Ingram v. Lattimore
This text of 210 S.W. 297 (Ingram v. Lattimore) is published on Counsel Stack Legal Research, covering Court of Appeals of Texas primary law. Counsel Stack provides free access to over 12 million legal documents including statutes, case law, regulations, and constitutions.
Opinion
H. S. Lattimore, as trustee, instituted this suit against W. K. Dunn, R. I. E. Dunn, and W. L. Dunn, upon a promissory note for the sum of $3,300, and for the foreclosure of a chattel mortgage on certain printing machinery and printing material which had been executed by the said Dunns in order to secure the payment of said note. The Farmers’ & Mechanics’ National Bank of Ft. Worth intervened, setting up that it was the owner of the note, and it prayed for judgment with foreclosure of the chattel mortgage in its behalf. A. J. Anderson Company also intervened; but, inasmuch as that company has not appealed from the judgment, no further notice of its intervention need be given. Appellant, J. C. Ingram, also intervened, alleging, in substance, that on January 31, 1917, by a contract in writing executed by said W. K. Dunn for himself and for the Ft. Worth American Publishing Company, he had leased, for the use and occupancy of said Dunn & Co., a portion of a brick building in the city of Ft. Worth, described in the petition, for a term of 14 months beginning on the 1st day of February, 1917, for a total rental of $920, payable in equal monthly installments; that the property, described in the plaintiffs’ petition and upon which the plaintiffs sought to foreclose the mortgage, was situated in said building at the time of the execution of his said lease, and thereafter used in the business of said W. K. Dunn and the Ft. Worth Publishing Company; that only $80 had been paid upon said rental contract, leaving still due and unpaid thereon the sum of $840, for which he sought judgment and a foreclosure of the landlord’s lien which he alleged existed by reason of the facts above stated.

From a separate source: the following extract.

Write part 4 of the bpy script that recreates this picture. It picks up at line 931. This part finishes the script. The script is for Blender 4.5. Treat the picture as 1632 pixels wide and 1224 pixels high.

The court rendered a judgment in favor of the Farmers’ & Mechanics’ National Bank through H. S. Lattimore, as its trustee, and against W. K. Dunn, R. I. E. Dunn, and W. L. Dunn for the sum of $3,844.33, with the foreclosure of the chattel mortgage described in the plaintiffs’ petition, decreeing that said mortgage lien was prior and superior to the claim of any and all other parties to the suit. From this judgment the intervener J. C. Ingram has appealed.
“All persons leasing or renting any residence, storehouse or other building, shall have a preference lien upon all the property of the tenant in such residence, storehouse or other building, for the payment of the rents due and that may become due.” Vernon’s Sayles’' Statutes, art. 5490.
“Every chattel mortgage, deed of trust, or other instrument of writing, intended to operate as a mortgage of or lien upon personal property, which shall not be accompanied by an immediate delivery and be followed by an actual and continued change of possession of the property mortgaged or pledged by such instrument, shall be absolutely void as against the creditors of the mortgagor or person making same, and as against subsequent purchasers and mortgagees or lienholders in good faith, unless such instrument, or a true copy thereof, shall be forthwith deposited with and filed in the office of the county clerk of the county where the property shall then be situated.” Vernon’s Sayles’ Stat. art. 5655.
As before noted, it is undisputed that ap-pellees’ mortgage was not forthwith “deposited with and filed in the office of the county clerk of the county where the property was situated.” Ingram’s lien therefore was undoubtedly prior in point of right to the mortgage lien of the appellees, for Ingram, under the decisions, was both a creditor and subsequent lienholder in good faith; it not being pretended at the time of the rental contract made by him that he had notice of the’mortgage in question. Liquid Carbon Acid Mfg. Co. v. Lewis, 32 Tex. Civ. App. 481, 75 S. W. 47; Austin v. Welch, 31 Tex. Civ. App. 526, 72 S. W. 881; Rogers v. Grigg, 29 S. W. 654; Berkey & Gay Furn. Co. v. Sherman Hotel Co., 81 Tex. 135, 16 S. W. 136, writ of error denied.
We believe that the judgment below-should be reversed and here rendered for appellant, establishing the superiority of his lien and directing the proceeds of the sale of the property to be applied first to the payment of intervener Ingram’s unpaid rents, interest, and all costs incurred by him in this cause here and in the court below; the remainder of such proceeds to be applied as directed by the court below. The judgment in other respects is left undisturbed. Judgment accordingly.